> _Short exercise_:
Everything from the line with "Write the bpy script that would produce this render. The" down to the line with "SC.camera = cam" below must be printed exactly, those two lines included. Exclude pictures.
======== Given information ========
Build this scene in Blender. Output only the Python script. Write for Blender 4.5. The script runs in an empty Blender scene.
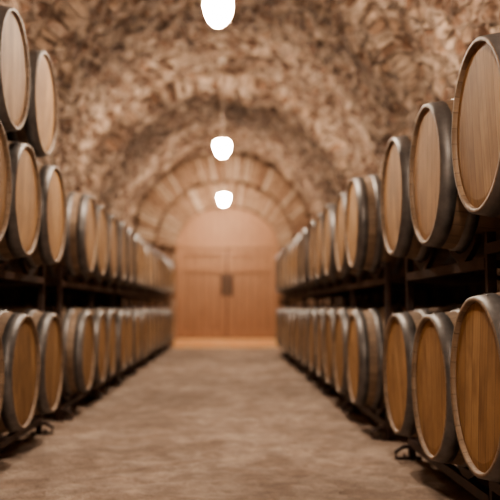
import bpy, bmesh, math, random
from mathutils import Vector, noise, Matrix
random.seed(7)
S=bpy.context.scene
try: S.view_settings.look='AgX - Medium High Contrast'
except Exception: pass
C=S.collection
A=0.85; B=1.07; H=0.83
Y0,Y1=-4.5,18.8
XL,XR=-2.10,1.95
VC=(XL+XR)/2; VR=(XR-XL)/2; SP=2.30

# ---------------- node helpers
def mat(name):
    m=bpy.data.materials.new(name); m.use_nodes=True
    nt=m.node_tree; b=nt.nodes['Principled BSDF']; return m,nt,b
def N(nt,t,**k):
    n=nt.nodes.new(t)
    for a,v in k.items():
        if a.startswith('i_'):
            n.inputs[a[2:].replace('_',' ')].default_value=v
        else: setattr(n,a,v)
    return n
def L(nt,a,b): nt.links.new(a,b)
def math_(nt,op,a,b=None,c=None):
    n=nt.nodes.new('ShaderNodeMath'); n.operation=op
    for i,v in enumerate((a,b,c)):
        if v is None: continue
        if isinstance(v,(int,float)): n.inputs[i].default_value=v
        else: L(nt,v,n.inputs[i])
    return n.outputs[0]
def ramp(nt,fac,stops):
    n=nt.nodes.new('ShaderNodeValToRGB'); cr=n.color_ramp
    while len(cr.elements)<len(stops): cr.elements.new(0.5)
    for e,(p,c) in zip(cr.elements,stops):
        e.position=p; e.color=(*c,1)
    L(nt,fac,n.inputs[0]); return n.outputs[0]
def mix(nt,mode,f,a,b):
    n=nt.nodes.new('ShaderNodeMix'); n.data_type='RGBA'; n.blend_type=mode
    for s,v in ((n.inputs[0],f),(n.inputs[6],a),(n.inputs[7],b)):
        if isinstance(v,(int,float)): s.default_value=v
        elif isinstance(v,tuple): s.default_value=(*v,1)
        else: L(nt,v,s)
    return n.outputs[2]
def bump(nt,b,h,st,d=0.02):
    n=nt.nodes.new('ShaderNodeBump'); n.inputs['Strength'].default_value=st; n.inputs['Distance'].default_value=d
    L(nt,h,n.inputs['Height']); L(nt,n.outputs[0],b.inputs['Normal'])
def mapping(nt,src,scale):
    n=nt.nodes.new('ShaderNodeMapping'); n.inputs['Scale'].default_value=scale
    L(nt,src,n.inputs[0]); return n.outputs[0]
def nz(nt,vec,scale,detail=4,rough=.6):
    n=nt.nodes.new('ShaderNodeTexNoise'); n.inputs['Scale'].default_value=scale
    n.inputs['Detail'].default_value=detail; n.inputs['Roughness'].default_value=rough
    L(nt,vec,n.inputs['Vector']); return n.outputs['Fac']

def stone_mat(name,sx,sy,cols,mortar,bs=.9,mw=.10,warp=.16,smear=.8,bigamp=1.0,dark=(.06,.028,.015),hs=4.6,eb=1.0,ec=.6):
    m,nt,b=mat(name)
    uv=N(nt,'ShaderNodeTexCoord').outputs['UV']
    w=N(nt,'ShaderNodeTexNoise',i_Scale=4.0,i_Detail=5.0); L(nt,uv,w.inputs['Vector'])
    va=N(nt,'ShaderNodeVectorMath',operation='MULTIPLY_ADD'); L(nt,w.outputs['Color'],va.inputs[0])
    va.inputs[1].default_value=(warp,warp,0); L(nt,uv,va.inputs[2])
    mp=mapping(nt,va.outputs[0],(sx,sy,1))
    v=N(nt,'ShaderNodeTexVoronoi',feature='F1',voronoi_dimensions='2D',i_Scale=1.0); L(nt,mp,v.inputs['Vector'])
    e=N(nt,'ShaderNodeTexVoronoi',feature='DISTANCE_TO_EDGE',voronoi_dimensions='2D',i_Scale=1.0); L(nt,mp,e.inputs['Vector'])
    sep=N(nt,'ShaderNodeSeparateColor'); L(nt,v.outputs['Color'],sep.inputs[0])
    c=ramp(nt,sep.outputs[0],cols)
    n1=nz(nt,uv,7,6,.75); n2=nz(nt,uv,1.0,3)
    c=mix(nt,'MULTIPLY',.85*bigamp,c,ramp(nt,n1,[(.35,(.34,.31,.29)),(.65,(1.5,1.48,1.46))]))
    big=ramp(nt,n2,[(.35,(.52,.47,.44)),(.65,(1.35,1.33,1.32))])
    c=mix(nt,'MULTIPLY',.9*bigamp,c,big)
    ef=N(nt,'ShaderNodeMapRange'); ef.inputs['From Min'].default_value=0.01; ef.inputs['From Max'].default_value=mw
    L(nt,e.outputs['Distance'],ef.inputs[0])
    n3=nz(nt,uv,3.6,6,.7)
    sm=ramp(nt,n3,[(.54,(0,0,0)),(.64,(1,1,1))])
    mort=mix(nt,'MULTIPLY',.8*bigamp,mortar,big)
    c=mix(nt,'MIX',math_(nt,'MULTIPLY',sm,smear),c,mort)
    n4=nz(nt,mapping(nt,uv,(1.6,1,1)),hs,5,.72)
    hole=ramp(nt,n4,[(.40,(1,1,1)),(.50,(0,0,0))])
    cf=mix(nt,'MIX',math_(nt,'MULTIPLY_ADD',ef.outputs[0],ec,1-ec),mort,c)
    cf=mix(nt,'MIX',math_(nt,'MULTIPLY',hole,.85*bigamp),cf,dark)
    L(nt,cf,b.inputs['Base Color']); b.inputs['Roughness'].default_value=.92
    hgt=math_(nt,'ADD',math_(nt,'MULTIPLY',ef.outputs[0],eb),math_(nt,'MULTIPLY',n1,1.6))
    hgt=math_(nt,'ADD',hgt,math_(nt,'MULTIPLY',sep.outputs[1],.6*eb))
    bump(nt,b,hgt,bs,.07)
    return m

M_vault=stone_mat('vault_rubble_stone',8,4.2,[(0,(.135,.068,.038)),(.3,(.27,.16,.105)),(.6,(.43,.30,.215)),(1,(.60,.47,.37))],(.60,.47,.375),1.0,.16)
M_wall=stone_mat('wall_stone',5,8,[(0,(.14,.07,.04)),(.5,(.30,.18,.11)),(1,(.45,.32,.23))],(.42,.31,.24))
M_floor=stone_mat('floor_worn_stone',6.0,5.0,[(0,(.33,.25,.20)),(.5,(.39,.305,.25)),(1,(.45,.365,.305))],(.41,.325,.27),.6,.12,.45,.5,.62,(.22,.158,.122),4.2,.12,.25)
M_brick,nt,b=mat('arch_brick')
oi=N(nt,'ShaderNodeTexCoord').outputs['Object']
at=N(nt,'ShaderNodeAttribute',attribute_name='brickcol')
c=ramp(nt,at.outputs['Fac'],[(0,(.24,.135,.085)),(.5,(.38,.25,.17)),(1,(.54,.41,.31))])
n1=nz(nt,oi,14,5); c=mix(nt,'MULTIPLY',.6,c,ramp(nt,n1,[(.3,(.6,.6,.6)),(.7,(1.2,1.2,1.2))]))
L(nt,c,b.inputs['Base Color']); b.inputs['Roughness'].default_value=.9; bump(nt,b,n1,.5)

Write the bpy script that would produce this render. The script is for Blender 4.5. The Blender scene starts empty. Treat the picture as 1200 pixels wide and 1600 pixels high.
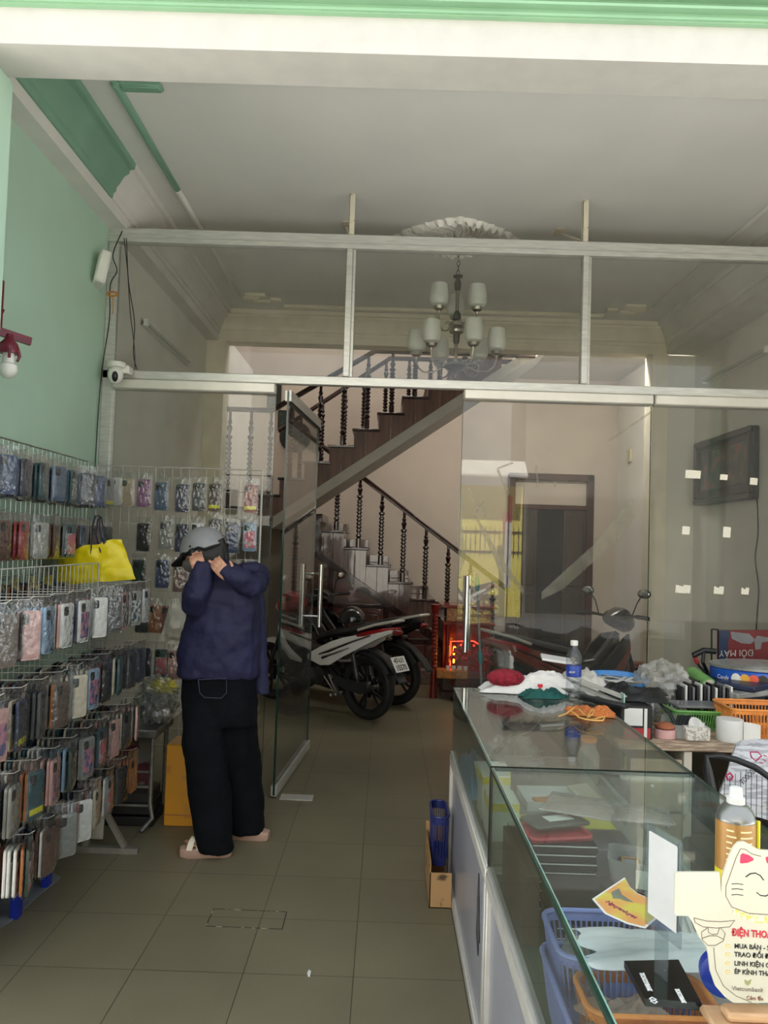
import bpy, math, random
from mathutils import Vector, Matrix, Euler
R_ = math.radians
PI = math.pi
rnd = random.Random(7)
COL = bpy.context.scene.collection
SC = bpy.context.scene

# ------------------------------------------------ camera
CAM_H = 1.57
cam_d = bpy.data.cameras.new('camera'); cam = bpy.data.objects.new('camera', cam_d); COL.objects.link(cam)
cam_d.sensor_fit = 'VERTICAL'; cam_d.sensor_height = 36.0; cam_d.lens = 36.0 * 1200 / 1600
cam_d.clip_start = 0.02; cam_d.clip_end = 200
_yaw, _pit, _rol = math.atan(5 / 1200), math.atan(50 / 1200), R_(1.8)
_f = Vector((-math.sin(_yaw) * math.cos(_pit), math.cos(_yaw) * math.cos(_pit), math.sin(_pit)))
_r0 = _f.cross(Vector((0, 0, 1))).normalized(); _u0 = _r0.cross(_f)
_r = _r0 * math.cos(_rol) + _u0 * math.sin(_rol); _u = -_r0 * math.sin(_rol) + _u0 * math.cos(_rol)
cam.matrix_world = Matrix(((_r.x, _u.x, -_f.x, 0), (_r.y, _u.y, -_f.y, 0), (_r.z, _u.z, -_f.z, CAM_H), (0, 0, 0, 1)))
SC.camera = cam

# ------------------------------------------------ light
SC.view_settings.view_transform = 'Standard'; SC.view_settings.look = 'None'
SC.view_settings.gamma = 1.0; SC.view_settings.use_curve_mapping = False
SC.view_settings.exposure = 1.2
w = bpy.data.worlds.new('overcast_sky'); SC.world = w; w.use_nodes = True
_nt = w.node_tree; _bg = _nt.nodes['Background']
_bg.inputs[0].default_value = (0.86, 0.93, 1.0, 1); _bg.inputs[1].default_value = 0.8
sun_d = bpy.data.lights.new('sun', 'SUN'); sun_d.energy = 13.0; sun_d.angle = 0.02; sun_d.color = (1.0, 0.98, 0.95)
sun = bpy.data.objects.new('sun', sun_d); COL.objects.link(sun)
sun.rotation_euler = Vector((0.12, 1.0, 1.75)).to_track_quat('Z', 'Y').to_euler()
# added area lamp above the stairwell, put in to brighten the hall
stair_fill_d = bpy.data.lights.new('stairwell_fill', 'AREA'); stair_fill_d.shape = 'RECTANGLE'; stair_fill_d.size = 2.9; stair_fill_d.size_y = 2.0; stair_fill_d.energy = 42; stair_fill_d.color = (1.0, 0.98, 0.96)
stair_fill_l = bpy.data.objects.new('stairwell_fill', stair_fill_d); COL.objects.link(stair_fill_l); stair_fill_l.location = (-0.2, 8.75, 6.3)
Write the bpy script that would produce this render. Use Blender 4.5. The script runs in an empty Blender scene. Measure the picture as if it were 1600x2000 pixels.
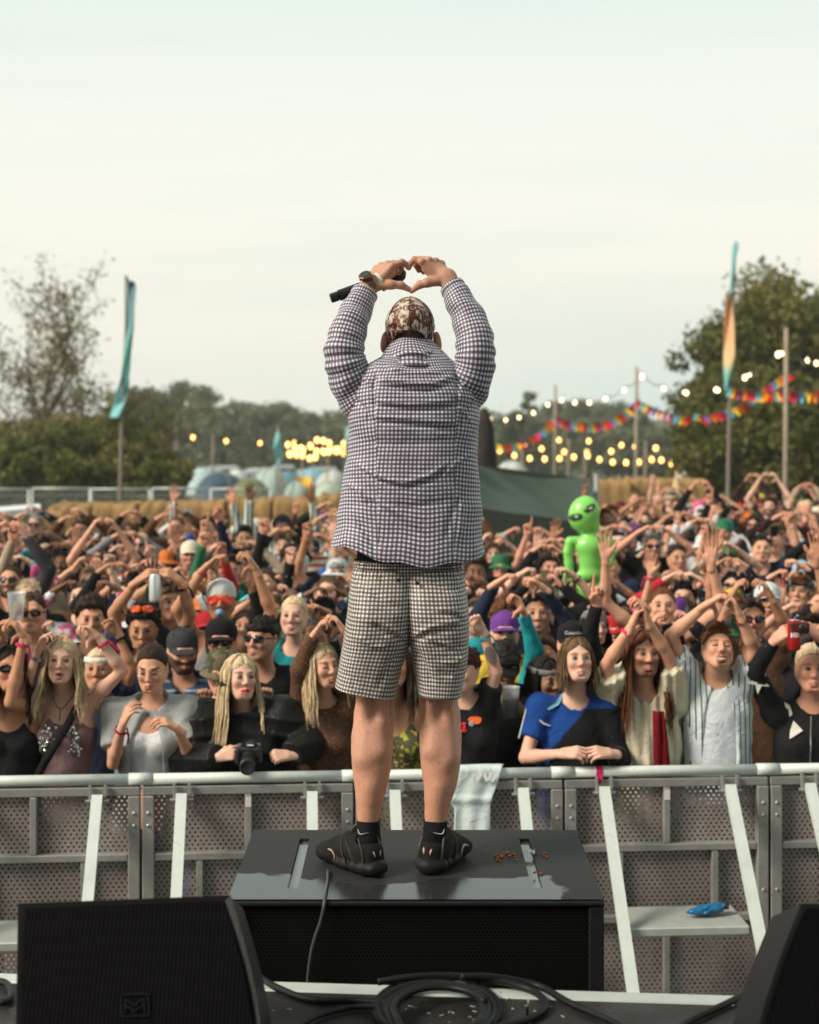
========
> _Exercise answer_:
Write the bpy script that would produce this render. The script is for Blender 4.5. The Blender scene starts empty. Treat the picture as 1200 pixels wide and 1600 pixels high.
import bpy, math, random
from mathutils import Vector, Matrix, Euler
R_ = math.radians
PI = math.pi
rnd = random.Random(7)
COL = bpy.context.scene.collection
SC = bpy.context.scene

# ------------------------------------------------ camera
CAM_H = 1.57
cam_d = bpy.data.cameras.new('camera'); cam = bpy.data.objects.new('camera', cam_d); COL.objects.link(cam)
cam_d.sensor_fit = 'VERTICAL'; cam_d.sensor_height = 36.0; cam_d.lens = 36.0 * 1200 / 1600
cam_d.clip_start = 0.02; cam_d.clip_end = 200
_yaw, _pit, _rol = math.atan(5 / 1200), math.atan(50 / 1200), R_(1.8)
_f = Vector((-math.sin(_yaw) * math.cos(_pit), math.cos(_yaw) * math.cos(_pit), math.sin(_pit)))
_r0 = _f.cross(Vector((0, 0, 1))).normalized(); _u0 = _r0.cross(_f)
_r = _r0 * math.cos(_rol) + _u0 * math.sin(_rol); _u = -_r0 * math.sin(_rol) + _u0 * math.cos(_rol)
cam.matrix_world = Matrix(((_r.x, _u.x, -_f.x, 0), (_r.y, _u.y, -_f.y, 0), (_r.z, _u.z, -_f.z, CAM_H), (0, 0, 0, 1)))
SC.camera = cam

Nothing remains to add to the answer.